Influence of fiber orientation on global mechanical behavior and mesoscale strain localization in a short glass-fiber-reinforced epoxy polymer composite during tensile deformation investigated using digital image correlation

Advanced polymer composites are used in various fields such as light-weight automobile, aerospace and bio-implant engineering owing to their extraordinary mechanical properties. The various fields of application and the complex microstructures of such materials require better understanding of their micromechanical behavior under external loads. In this work, the tensile testing is coupled with the novel technique of surface displacement mapping via digital image correlation (DIC) is utilized for resolving the mechanical behavior and spatial distribution of the plastic microstrains in an epoxy resin reinforced with 35 wt% short borosilicate glass fibers.
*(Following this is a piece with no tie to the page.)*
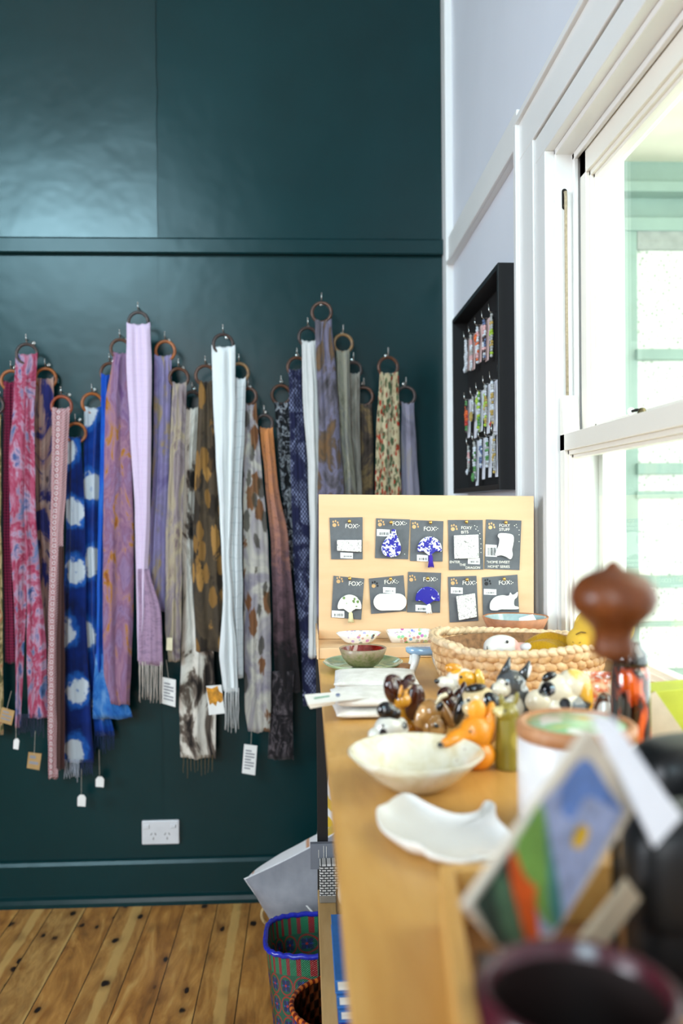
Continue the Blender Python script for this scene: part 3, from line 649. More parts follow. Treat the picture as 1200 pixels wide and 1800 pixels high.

The DIC method works by correlating the digital images of surface patterns before and after straining. The material exhibited a pronounced mechanical anisotropy at both macro and mesoscale, which depends on the alignment of the fibers relative to the external load. The underlying microstructure of the material explained formation of strain gradients during evolution of full-field strain fields. The levels of localized strain are higher than the global failure strain of the material. Also, scanning electron microscopy (SEM) on the fracture surfaces revealed the multiple failure mechanisms of the material as a function of the fiber orientation.